La puntualidad, la exactitud y el cálculo se imponen sobre la vida por la dilatada complejidad de la existencia metropolitana y no únicamente por su conexión íntima con la economía monetaria y el carácter intelectualizante.

Al igual que una vida de goce descontrolado trae como consecuencia la indiferencia, por excitar los nervios durante demasiado tiempo provocando sus reacciones más fuertes hasta que, finalmente, se vuelven incapaces de reacción alguna, así también las impresiones más inofensivas, debido a la velocidad y contraposición de sus cambios, obligan a respuestas tan poderosas, desgarran los nervios de una manera tan brutal que los obligan a entregar la última reserva de sus fuerzas y, al quedarse en el mismo ambiente, ya no tienen tiempo para acumular otras nuevas.

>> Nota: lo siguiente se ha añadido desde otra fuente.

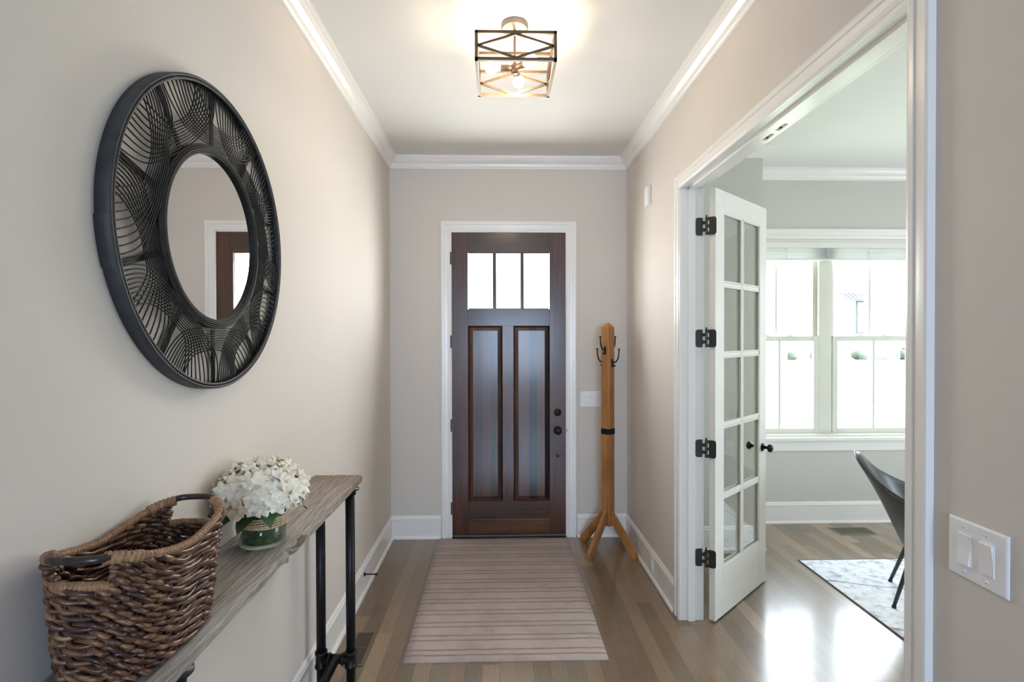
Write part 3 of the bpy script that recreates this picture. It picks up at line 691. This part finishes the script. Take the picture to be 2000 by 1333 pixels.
# ------------------------------------------------------------------ console table
TZ, TX0, TX1, TY0, TY1 = .97, -.860, -.642, .62, 2.478
ct = thing('console_table', (-.745, TY1-.0, 0), 'narrow console table with weathered grey plank top on black pipe legs', 'console table')
def mk_top():
    g = G(); nx, ny, nz = 16, 150, 3; x0, x1, th = TX0, TX1, .032
    def edge(y):
        e = .004*noise.noise((0, y*6, 1))+.002*noise.noise((0, y*30, 4))
        for yc, w_, d_ in ((1.63, .025, .018), (1.55, .04, .006), (1.60, .012, -.014)): e -= d_*math.exp(-((y-yc)/w_)**2)
        return e
    ring_ = []
    def section(y):
        pts = []
        xe = x1+edge(y); xs = [x0+(xe-x0)*i/nx for i in range(nx+1)]
        for x in xs: pts.append((x, y, TZ+.0012*noise.noise((x*40, y*3, 0))+.0008*noise.noise((x*160, y*6, 3))-(.003 if x == xs[-1] else 0)))
        pts.append((xe+.002+.003*noise.noise((3, y*22, 2)), y, TZ-th*.35)); pts.append((xe+.001+.004*noise.noise((6, y*18, 2)), y, TZ-th*.7))
        for x in xs[::-1]: pts.append((x, y, TZ-th))
        pts.append((x0, y, TZ-th*.5)); return pts
    rows = [section(TY0+(TY1-TY0)*j/ny) for j in range(ny+1)]
    e = .003
    rows[-1] = [(p[0], p[1]+.004*noise.noise((p[0]*25, 0, 0)), p[2]) for p in rows[-1]]
    g.grid(rows, True); n = len(rows[0]); b = len(g.v)-n
    g.f.append(tuple(range(n))[::-1]); g.f.append(tuple(range(b, b+n)))
    return g
top = obj('plank_top', mk_top(), M['board'], ct, smooth=False)
for p in top.data.polygons: p.use_smooth = True
top.modifiers.new('es', 'EDGE_SPLIT').split_angle = .7
def shift_origin(o, dx, dy, dz):   # keep the grain coordinates anchored at the far front corner
    pass
# small gnarl on the front edge
g = G(); rows = []
for i in range(9):
    t = i/8; y = 1.655+t*.12; r = .011*math.sin(PI*min(1, t*1.0+.02))+.002
    rows.append([(TX1-.004+r*1.1*math.cos(q*PI/4)+.004*noise.noise((y*40, q, 0)), y, TZ-.012+r*.95*math.sin(q*PI/4)+.004*noise.noise((y*40, q, 7))) for q in range(8)])
g.grid(rows, True); obj('knot', g, wood('dark_knot_wood', (.05, .03, .02), (.30, .21, .14), 'Y', 2, .8, bump=.8), ct, smooth=True)
PR = .0205
def fitting(g, p, axis, L=.03, r=.027):
    return g.lathe([(r*.8, -L), (r, -L), (r, -L+.010), (r*.88, -L+.013), (r*.88, L-.013), (r, L-.010), (r, L), (r*.8, L)], p, axis, 20)
TIE = .170; XA, XB = -.800, -.668
for ly in (2.372, 1.085):
    for lx in (XA, XB):
        leg = obj('leg', G().tube([(lx, ly, .012), (lx, ly, TZ-.032)], PR, 18), M['black'], ct, smooth=True)
        obj('floor_flange', G().lathe([(.040, 0), (.040, .006), (.026, .009), (.026, .028), (.0206, .028)], (lx, ly, 0), (0, 0, 1), 24), M['black'], leg, smooth=True)
        obj('top_flange', G().lathe([(.040, 0), (.040, -.006), (.026, -.009), (.026, -.028), (.0206, -.028)], (lx, ly, TZ-.0325), (0, 0, 1), 24), M['black'], leg, smooth=True)
        g = G(); fitting(g, (lx, ly, TIE), (0, 0, 1), .036, .0275)
        s_ = 1 if lx == XA else -1
        g.lathe([(.0235, 0), (.0235, .030), (.026, .031), (.026, .040), (.0206, .040)], (lx, ly, TIE), (s_, 0, 0), 18)
        obj('tee_fitting', g, M['black'], leg, smooth=True)
    obj('tie_pipe', G().tube([(XA+.035, ly, TIE), (XB-.035, ly, TIE)], PR, 16), M['black'], ct, smooth=True)
ym = (XA+XB)/2
obj('stretcher', G().tube([(ym, 2.372, TIE), (ym, 1.085, TIE)], PR*.95, 16), M['black'], ct, smooth=True)

# ------------------------------------------------------------------ basket
BXC, BYC = -.7515, 1.135
bk = thing('wicker_basket', (BXC, BYC, TZ), 'brown woven oval basket with dark cane handles on the console table', 'basket')
NR = 15
def bdim(h, far=True):    # h 0..1 ; half length, half width
    return (.122+.062*h**.9 if far else .160+.022*h**.9), .088+.008*h
def zrim(cx):   # cx = cos-ish position along the length, -1..1
    return .214+(.034 if cx > 0 else .042)*abs(cx)**1.6
def bpath(h, s_, off=0, lift=0):
    c, q = math.cos(s_), math.sin(s_); a, b = bdim(h, c > 0); e = .62
    y = math.copysign(abs(c)**e, c); x = math.copysign(abs(q)**e, q)
    nrm = Vector((x*a, y*b, 0)); nrm = nrm.normalized() if nrm.length > 0 else nrm
    return Vector((BXC+x*b+nrm.x*off, BYC+y*a+nrm.y*off, TZ+.0095+h*(zrim(y)-.012)+lift))
random.seed(11)
body = G(); body.uv = []
def strand(pts, rads, vid, n=7):
    k0 = len(body.v); body.tube(pts, rads, n, closed=False); L = 0
    for i in range(len(pts)):
        if i: L += (Vector(pts[i])-Vector(pts[i-1])).length
        for j in range(n): body.uv.append((L, vid+.1*math.sin(j)))
HG = .062   # half width of the handle gap on the end faces
for k in range(NR):
    h = (k+.35)/NR
    spans = [(0, 2*PI)]
    if k >= NR-3:
        spans = [(.37, PI-.37), (PI+.37, 2*PI-.37)]
    for (sa, sb) in spans:
        ph0 = random.uniform(0, 6)
        for q in range(2):
            N_ = int(190*(sb-sa)/(2*PI)); pts = []; rads = []
            for i in range(N_+1):
                s_ = sa+(sb-sa)*i/N_; ph = s_*14+ph0+q*PI
                wv = random.uniform(-.0008, .0008)
                pts.append(bpath(h, s_, .0056*math.cos(ph)+wv+.003*math.cos(s_*17+k*PI), .0052*math.sin(ph)+.0012*noise.noise((s_*3, k, q))))
                rads.append(.0054*(1+.28*noise.noise((s_*6, k*3.1, q*7))))
            strand(pts, rads, k*2+q+random.random()*.5)
obj('woven_body', body, M['strand'], bk, smooth=True, fixn=False)
g = G()
for i in range(44):
    s_ = 2*PI*i/44; end = abs(math.sin(s_)) < .36
    g.tube([bpath(h_, s_) for h_ in (0, .25, .5, .72, .78 if end else .97)], .0030, 6)
obj('stake', g, M['stake'], bk, smooth=True)
g = G(); g.grid([[tuple(bpath(0, 2*PI*i/48, -.002, -.004)) for i in range(48)]]*1+[[(BXC+(p[0]-BXC)*.02, BYC+(p[1]-BYC)*.02, TZ+.006) for p in [tuple(bpath(0, 2*PI*i/48)) for i in range(48)]]], True)
obj('basket_base', g, M['stake'], bk)
# wrapped rim: two long sides, plus low rows under the handles; wraps modelled as ridges
def wrapped(path, r, pitch=.0085):
    P = [Vector(p) for p in path]; out = []; rr = []; L = 0; dense = []
    for i in range(len(P)-1):
        seg = (P[i+1]-P[i]).length; m = max(1, int(seg/.0012))
        for t in range(m): dense.append((P[i].lerp(P[i+1], t/m), L+seg*t/m))
        L += seg
    dense.append((P[-1], L))
    for p, l in dense:
        w_ = abs(math.sin(l*PI/pitch)); out.append(p); rr.append(r*(.80+.26*w_**.6+.09*noise.noise((l*60, p.x*9, 0))))
    return out, rr
RH = (NR-.1)/NR
g = G()
for sa, sb in ((.29, PI-.29), (PI+.29, 2*PI-.29)):
    for (ta, tb, r) in ((sa, sa+.62, .0118), (sa+.60, sb-.60, .0085), (sb-.62, sb, .0118)):
        p = [bpath(1.0, ta+(tb-ta)*i/40, 0, .002) for i in range(41)]; pts, rr = wrapped(p, r); g.tube(pts, rr, 10)
for c0 in (0, PI):
    p = [bpath(.775, c0-.38+.76*i/30, 0, .004) for i in range(31)]; pts, rr = wrapped(p, .0085); g.tube(pts, rr, 9)
obj('wrapped_rim', g, M['raffia'], bk, smooth=True)
for c0 in (0, PI):
    p = [bpath(1.0, c0-.36+.72*i/24, .004+.012*math.cos((i/24-.5)*PI), .004) for i in range(25)]
    obj('handle', G().tube(p, .0074, 14), M['cane'], bk, smooth=True)

# ------------------------------------------------------------------ flowers in glass vase
VX, VY = -.744, 1.672
fl = thing('flower_arrangement', (VX, VY, TZ), 'cream hydrangea bouquet in a round glass vase tied with jute on the console table', 'flowers')
vr, vh = .068, .094
zv = TZ+.0015
obj('vase', G().lathe([(0, 0), (vr-.004, 0), (vr, .005), (vr, vh), (vr-.0045, vh), (vr-.0045, .010), (0, .009)], (VX, VY, zv), (0, 0, 1), 56), M['vase_glass'], fl, smooth=True)
def mk_moss():
    m, nt, b = mat('wrapped_green_leaf'); k = N(nt); v = k.co()
    n_ = k.noise(k.scale(v, (1, 1, 2.2)), 30, 5, .65, 1.5); nt.links.new(k.ramp(n_, [(.32, (.03, .05, .018)), (.5, (.09, .14, .045)), (.68, (.20, .26, .11))]), b.inputs['Base Color'])
    b.inputs['Roughness'].default_value = .6; nt.links.new(k.bump(n_, .8, .004), b.inputs['Normal']); return m
obj('leaf_lining', G().lathe([(0, .011), (vr-.010, .011), (vr-.008, .016), (vr-.008, .082), (vr-.014, .084), (0, .084)], (VX, VY, zv), (0, 0, 1), 40), mk_moss(), fl, smooth=True)
g = G()
for k in range(5):
    pts = []
    for i in range(72):
        t = 2*PI*i/72; pts.append((VX+(vr+.0028)*math.cos(t), VY+(vr+.0028)*math.sin(t), zv+vh-.029+k*.0062+.0018*math.sin(t*2+k)+.0006*math.sin(t*40)))
    g.tube(pts, [.0030*(1+.12*math.sin(i*2.1)) for i in range(72)], 7, closed=True)
obj('jute_cord', g, M['jute'], fl, smooth=True)
g = G(); random.seed(3)
for i in range(26):
    a = random.uniform(0, 2*PI); r = random.uniform(.005, .05)
    g.tube([(VX+r*math.cos(a)*.6, VY+r*math.sin(a)*.6, zv+.06), (VX+r*math.cos(a)*1.2, VY+r*math.sin(a)*1.2, zv+.15)], .0022, 6)
obj('stem', g, M['leaf'], fl, smooth=True)
random.seed(8)
FC = Vector((VX-.004, VY, zv+.163)); FR_ = Vector((.128, .128, .092))
def petal(g, o, out, rad, side, size):
    rows = []
    for i in range(5):
        t = i/4; w = math.sin(PI*min(1, .08+t*.84))**.5*size*.56
        r = []
        for j in range(5):
            u = (j/4-.5)*2; lift = .0045*(t**2)-.003*(u*u)*(.4+t)+.0018*noise.noise((o.x*90+t*3, o.y*90+u*2, o.z*90))
            r.append(o+rad*(t*size)*(1-.10*u*u)+side*(u*w)+out*lift)
        rows.append(r)
    b = len(g.v); g.grid(rows)
heads = [G() for _ in range(6)]
hc = [Vector(v) for v in ((0, 0, 1), (.9, -.4, .15), (.3, -1, .1), (-.6, -.8, .2), (-.9, .3, .2), (.4, .9, .2))]
NF = 175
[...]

Esto es precisamente lo que conforma esa actitud blasée que despliegan todos los niños metropolitanos cuando se les compara con los niños de medios ambientes más tranquilos y menos cambiantes.

Junto a factores de orden fisiológico se encuentra esta actitud de insensibilidad ante la diferencia de las cosas. Ningún objeto merece preferencia sobre otro, fiel reflejo de una economía monetaria completamente internalizada. Al ser equivalente de todos los casos en la misma forma, el dinero se convierte en el nivelador más atroz expresando todas las diferencias cualitativas de los casos en términos de ¿cuánto cuesta?

Las grandes ciudades propician la mercantilización de las cosas de manera más impresionante y con mayor énfasis que las localidades pequeñas. Ésta es la razón por la que las ciudades constituyen, también, el entorno auténtico de la actitud blasée. Dentro de esta actitud la concentración tan alta de hombres y cosas estimula el sistema nervioso del individuo hasta a sus máximos grados de excitación hasta su transformación en lo opuesto desembocando en el hastío tan peculiar de la actitud blasée. Los nervios encuentran en el rechazo a reaccionar ante los estímulos la última posibilidad de acomodo frente a las formas y contenidos de la vida metropolitana.